Fake statistics just to illustrate the difference. Males 18-40 support porn at 60%, which is higher than any other demographic. HN is 60% males 18-40. With these numbers, 36% of HN is males 18-40 who support porn, and if all other demographics on HN oppose it, then those 36% are the minority.
(By the way, I have no idea what the real numbers are, and don't really care. I'm just responding to an evident confusion about what was actually said.)
Statistics doesn't work that way, and if OP wanted to say that, they should have specified that, rather than saying the majority of HN is a demographic that likes porn. It may be true in a statistical sense, but that's not how it is read.
There is a couple of threads of people asking for help with porn addiction, you will find that the responses are in a funny way much like potheads, plenty of denialism.
Also, if you post anything critical of porn; you get downvoted with little exceptions. Try it, if the topic ever comes up, say something critical and your comment gets flagged and removed.
HN has a massive demographic overlap with problematic pornography consumers.
Re downvotes: I suspect there are different forces at play. I would downvote such a post, not because supporting porn is one of my agendas, but opposing puritanism is.
> No evidence for this but in my experience tech people tend to like porn more than others for whatever reason.
This does not jibe with my experience. I think perhaps your experience is not a representative sample of tech people. But mine probably isn't either. So it's pointless for either of us to state an opinion here based on our experience with our own slice of tech people.
It's kinda funny how this is a subthread about how YouGov's polling on the Online Safety Act is flawed, but we're committing the same exact sins ourselves.
In a number of recent polls in English speaking countries young men have been one of the strongest anti-porn demographics actually. I think HN being tech adjacent with the history and practical reality of how the internet works along with being more libertarian (or at least liberal) is going to bias that more than the gender distribution.
I don't put much faith in polls generally, but I put even less faith in polls where people are asked how they feel about porn. I don't think you can come to any reasonable conclusion from data of such low quality as is typical of polling these days.
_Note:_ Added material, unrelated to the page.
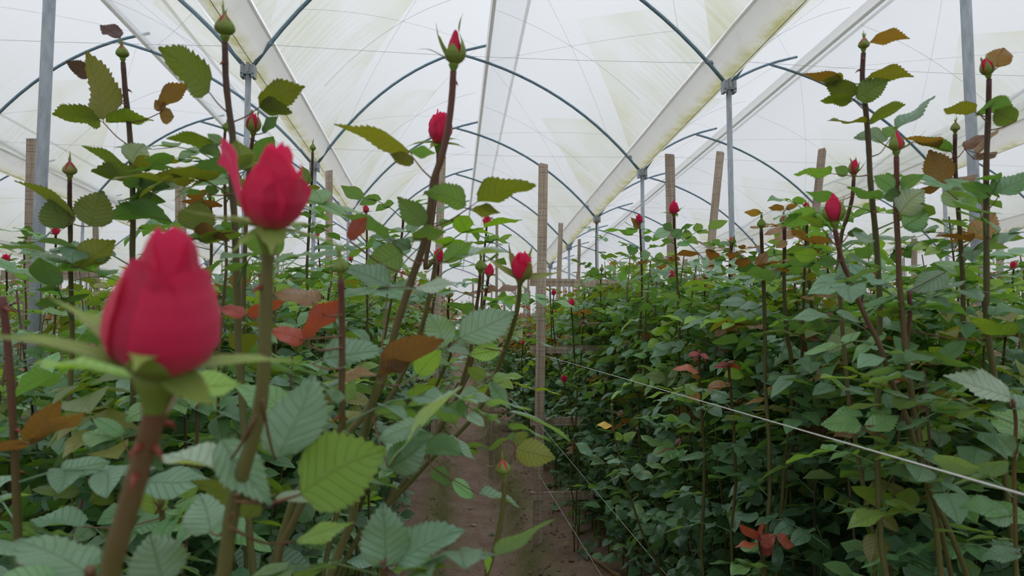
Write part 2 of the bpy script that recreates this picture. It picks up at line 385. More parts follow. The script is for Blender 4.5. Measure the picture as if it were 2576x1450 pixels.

Even in the absolute best circumstances where enough people are polled to be representative, and those people aren't asked any leading/misleading questions, and the identity of all those people are known, pre-selected without bias, and verified (preventing the same person/group of people voting 50 times or brigading some anonymous internet survey), and all of those people are 100% confident that their answers are private and won't be able to be used against them, you're still left with the fact that people lie. All the time. Especially about anything to do with sex. They also have terrible memories and their beliefs about themselves and their views often don't hold up when their actual behavior is observed. Self-reported data is pretty weak even when sex/shame/morality/fear of punishment don't come into play.
Without really digging into the specifics to try to work out how seriously you can take a given survey's results at all, it's best to just not to treat them seriously.
Sure but IIRC the statistics were relative to previous polls and the conversation was about how people talk about porn on the web not how they actually use it so I think in this case it actually works well.